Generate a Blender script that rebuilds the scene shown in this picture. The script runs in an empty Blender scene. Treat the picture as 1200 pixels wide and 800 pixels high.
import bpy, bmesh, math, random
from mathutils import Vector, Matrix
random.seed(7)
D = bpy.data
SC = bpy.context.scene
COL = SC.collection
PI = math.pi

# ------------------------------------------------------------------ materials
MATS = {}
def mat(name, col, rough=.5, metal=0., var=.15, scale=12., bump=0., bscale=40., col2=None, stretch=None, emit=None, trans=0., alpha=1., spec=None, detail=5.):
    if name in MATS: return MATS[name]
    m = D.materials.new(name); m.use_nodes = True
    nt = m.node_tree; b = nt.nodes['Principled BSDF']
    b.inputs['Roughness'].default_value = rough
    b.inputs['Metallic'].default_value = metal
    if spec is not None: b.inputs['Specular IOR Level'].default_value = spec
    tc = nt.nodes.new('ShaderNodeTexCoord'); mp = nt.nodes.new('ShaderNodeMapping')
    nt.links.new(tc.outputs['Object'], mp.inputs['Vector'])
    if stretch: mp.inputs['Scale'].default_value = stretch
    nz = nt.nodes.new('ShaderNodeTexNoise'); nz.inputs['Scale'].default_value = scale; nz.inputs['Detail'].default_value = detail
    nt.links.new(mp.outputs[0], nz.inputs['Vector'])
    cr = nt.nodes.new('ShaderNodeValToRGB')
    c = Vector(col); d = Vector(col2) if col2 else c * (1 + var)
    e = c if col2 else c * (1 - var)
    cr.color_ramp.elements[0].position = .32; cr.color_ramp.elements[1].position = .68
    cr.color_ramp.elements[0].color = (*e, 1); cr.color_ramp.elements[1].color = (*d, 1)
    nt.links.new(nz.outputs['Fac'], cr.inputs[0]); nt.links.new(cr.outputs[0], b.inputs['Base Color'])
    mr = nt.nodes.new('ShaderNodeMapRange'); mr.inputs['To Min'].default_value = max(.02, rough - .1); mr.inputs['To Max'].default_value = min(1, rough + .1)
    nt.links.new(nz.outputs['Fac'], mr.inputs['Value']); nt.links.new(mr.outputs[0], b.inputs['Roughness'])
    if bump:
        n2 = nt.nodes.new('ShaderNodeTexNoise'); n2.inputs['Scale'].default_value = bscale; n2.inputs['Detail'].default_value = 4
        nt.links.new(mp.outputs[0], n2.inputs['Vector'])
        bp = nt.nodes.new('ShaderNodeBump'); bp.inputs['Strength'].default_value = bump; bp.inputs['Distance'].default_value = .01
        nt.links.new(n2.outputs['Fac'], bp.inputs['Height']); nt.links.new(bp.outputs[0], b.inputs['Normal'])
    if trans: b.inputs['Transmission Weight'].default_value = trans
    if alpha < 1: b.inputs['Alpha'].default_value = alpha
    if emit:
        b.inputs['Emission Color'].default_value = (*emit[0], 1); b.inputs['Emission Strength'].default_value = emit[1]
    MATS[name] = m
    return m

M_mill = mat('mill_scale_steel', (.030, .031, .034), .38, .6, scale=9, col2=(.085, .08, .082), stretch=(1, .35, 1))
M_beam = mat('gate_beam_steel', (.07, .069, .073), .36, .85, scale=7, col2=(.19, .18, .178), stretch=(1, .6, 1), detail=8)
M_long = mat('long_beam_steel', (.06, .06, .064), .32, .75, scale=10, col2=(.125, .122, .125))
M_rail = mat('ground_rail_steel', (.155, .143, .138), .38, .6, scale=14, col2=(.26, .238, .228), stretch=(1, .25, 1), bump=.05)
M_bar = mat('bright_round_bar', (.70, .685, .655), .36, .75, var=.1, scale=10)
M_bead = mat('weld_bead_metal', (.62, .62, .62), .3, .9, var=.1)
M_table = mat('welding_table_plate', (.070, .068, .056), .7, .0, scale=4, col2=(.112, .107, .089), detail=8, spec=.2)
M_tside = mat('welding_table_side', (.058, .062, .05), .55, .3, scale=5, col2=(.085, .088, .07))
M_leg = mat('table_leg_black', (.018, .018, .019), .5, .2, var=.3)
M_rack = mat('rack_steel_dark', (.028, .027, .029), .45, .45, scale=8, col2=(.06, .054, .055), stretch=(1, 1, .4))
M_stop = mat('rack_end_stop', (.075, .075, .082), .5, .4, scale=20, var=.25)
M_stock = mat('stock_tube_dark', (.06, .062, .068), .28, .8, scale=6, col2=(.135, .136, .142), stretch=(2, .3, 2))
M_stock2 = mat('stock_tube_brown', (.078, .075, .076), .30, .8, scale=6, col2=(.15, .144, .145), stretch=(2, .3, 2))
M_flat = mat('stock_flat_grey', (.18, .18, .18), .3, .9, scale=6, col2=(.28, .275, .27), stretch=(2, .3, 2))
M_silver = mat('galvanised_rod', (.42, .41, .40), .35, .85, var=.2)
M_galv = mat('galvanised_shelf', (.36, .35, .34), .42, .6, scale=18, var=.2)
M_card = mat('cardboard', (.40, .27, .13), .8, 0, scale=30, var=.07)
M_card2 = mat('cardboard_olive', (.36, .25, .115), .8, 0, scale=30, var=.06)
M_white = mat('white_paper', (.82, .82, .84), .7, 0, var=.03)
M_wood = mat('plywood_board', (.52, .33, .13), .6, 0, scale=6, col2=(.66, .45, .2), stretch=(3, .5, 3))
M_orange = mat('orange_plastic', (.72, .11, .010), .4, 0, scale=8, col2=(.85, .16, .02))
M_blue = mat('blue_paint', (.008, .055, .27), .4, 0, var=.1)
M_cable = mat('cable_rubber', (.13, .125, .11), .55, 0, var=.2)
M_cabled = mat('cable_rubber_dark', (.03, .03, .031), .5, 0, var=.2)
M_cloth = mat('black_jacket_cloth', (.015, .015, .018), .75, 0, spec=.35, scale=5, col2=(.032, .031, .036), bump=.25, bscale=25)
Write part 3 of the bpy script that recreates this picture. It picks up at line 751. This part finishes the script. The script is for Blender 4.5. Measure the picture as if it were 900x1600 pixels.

> **Task requirements**
Repeat all entries. Match them exactly.

> **Written response**
Generate a Blender script that rebuilds the scene shown in this picture. The script runs in an empty Blender scene. Treat the picture as 1200 pixels wide and 800 pixels high.
import bpy, bmesh, math, random
from mathutils import Vector, Matrix
random.seed(7)
D = bpy.data
SC = bpy.context.scene
COL = SC.collection
PI = math.pi

# ------------------------------------------------------------------ materials
MATS = {}
def mat(name, col, rough=.5, metal=0., var=.15, scale=12., bump=0., bscale=40., col2=None, stretch=None, emit=None, trans=0., alpha=1., spec=None, detail=5.):
    if name in MATS: return MATS[name]
    m = D.materials.new(name); m.use_nodes = True
    nt = m.node_tree; b = nt.nodes['Principled BSDF']
    b.inputs['Roughness'].default_value = rough
    b.inputs['Metallic'].default_value = metal
    if spec is not None: b.inputs['Specular IOR Level'].default_value = spec
    tc = nt.nodes.new('ShaderNodeTexCoord'); mp = nt.nodes.new('ShaderNodeMapping')
    nt.links.new(tc.outputs['Object'], mp.inputs['Vector'])
    if stretch: mp.inputs['Scale'].default_value = stretch
    nz = nt.nodes.new('ShaderNodeTexNoise'); nz.inputs['Scale'].default_value = scale; nz.inputs['Detail'].default_value = detail
    nt.links.new(mp.outputs[0], nz.inputs['Vector'])
    cr = nt.nodes.new('ShaderNodeValToRGB')
    c = Vector(col); d = Vector(col2) if col2 else c * (1 + var)
    e = c if col2 else c * (1 - var)
    cr.color_ramp.elements[0].position = .32; cr.color_ramp.elements[1].position = .68
    cr.color_ramp.elements[0].color = (*e, 1); cr.color_ramp.elements[1].color = (*d, 1)
    nt.links.new(nz.outputs['Fac'], cr.inputs[0]); nt.links.new(cr.outputs[0], b.inputs['Base Color'])
    mr = nt.nodes.new('ShaderNodeMapRange'); mr.inputs['To Min'].default_value = max(.02, rough - .1); mr.inputs['To Max'].default_value = min(1, rough + .1)
    nt.links.new(nz.outputs['Fac'], mr.inputs['Value']); nt.links.new(mr.outputs[0], b.inputs['Roughness'])
    if bump:
        n2 = nt.nodes.new('ShaderNodeTexNoise'); n2.inputs['Scale'].default_value = bscale; n2.inputs['Detail'].default_value = 4
        nt.links.new(mp.outputs[0], n2.inputs['Vector'])
        bp = nt.nodes.new('ShaderNodeBump'); bp.inputs['Strength'].default_value = bump; bp.inputs['Distance'].default_value = .01
        nt.links.new(n2.outputs['Fac'], bp.inputs['Height']); nt.links.new(bp.outputs[0], b.inputs['Normal'])
    if trans: b.inputs['Transmission Weight'].default_value = trans
    if alpha < 1: b.inputs['Alpha'].default_value = alpha
    if emit:
        b.inputs['Emission Color'].default_value = (*emit[0], 1); b.inputs['Emission Strength'].default_value = emit[1]
    MATS[name] = m
    return m

M_mill = mat('mill_scale_steel', (.030, .031, .034), .38, .6, scale=9, col2=(.085, .08, .082), stretch=(1, .35, 1))
M_beam = mat('gate_beam_steel', (.07, .069, .073), .36, .85, scale=7, col2=(.19, .18, .178), stretch=(1, .6, 1), detail=8)
M_long = mat('long_beam_steel', (.06, .06, .064), .32, .75, scale=10, col2=(.125, .122, .125))
M_rail = mat('ground_rail_steel', (.155, .143, .138), .38, .6, scale=14, col2=(.26, .238, .228), stretch=(1, .25, 1), bump=.05)
M_bar = mat('bright_round_bar', (.70, .685, .655), .36, .75, var=.1, scale=10)
M_bead = mat('weld_bead_metal', (.62, .62, .62), .3, .9, var=.1)
M_table = mat('welding_table_plate', (.070, .068, .056), .7, .0, scale=4, col2=(.112, .107, .089), detail=8, spec=.2)
M_tside = mat('welding_table_side', (.058, .062, .05), .55, .3, scale=5, col2=(.085, .088, .07))
M_leg = mat('table_leg_black', (.018, .018, .019), .5, .2, var=.3)
M_rack = mat('rack_steel_dark', (.028, .027, .029), .45, .45, scale=8, col2=(.06, .054, .055), stretch=(1, 1, .4))
M_stop = mat('rack_end_stop', (.075, .075, .082), .5, .4, scale=20, var=.25)
M_stock = mat('stock_tube_dark', (.06, .062, .068), .28, .8, scale=6, col2=(.135, .136, .142), stretch=(2, .3, 2))
M_stock2 = mat('stock_tube_brown', (.078, .075, .076), .30, .8, scale=6, col2=(.15, .144, .145), stretch=(2, .3, 2))
M_flat = mat('stock_flat_grey', (.18, .18, .18), .3, .9, scale=6, col2=(.28, .275, .27), stretch=(2, .3, 2))
M_silver = mat('galvanised_rod', (.42, .41, .40), .35, .85, var=.2)
M_galv = mat('galvanised_shelf', (.36, .35, .34), .42, .6, scale=18, var=.2)
M_card = mat('cardboard', (.40, .27, .13), .8, 0, scale=30, var=.07)
M_card2 = mat('cardboard_olive', (.36, .25, .115), .8, 0, scale=30, var=.06)
M_white = mat('white_paper', (.82, .82, .84), .7, 0, var=.03)
M_wood = mat('plywood_board', (.52, .33, .13), .6, 0, scale=6, col2=(.66, .45, .2), stretch=(3, .5, 3))
M_orange = mat('orange_plastic', (.72, .11, .010), .4, 0, scale=8, col2=(.85, .16, .02))
M_blue = mat('blue_paint', (.008, .055, .27), .4, 0, var=.1)
M_cable = mat('cable_rubber', (.13, .125, .11), .55, 0, var=.2)
M_cabled = mat('cable_rubber_dark', (.03, .03, .031), .5, 0, var=.2)
M_cloth = mat('black_jacket_cloth', (.015, .015, .018), .75, 0, spec=.35, scale=5, col2=(.032, .031, .036), bump=.25, bscale=25)
Write part 3 of the bpy script that recreates this picture. It picks up at line 751. This part finishes the script. The script is for Blender 4.5. Measure the picture as if it were 900x1600 pixels.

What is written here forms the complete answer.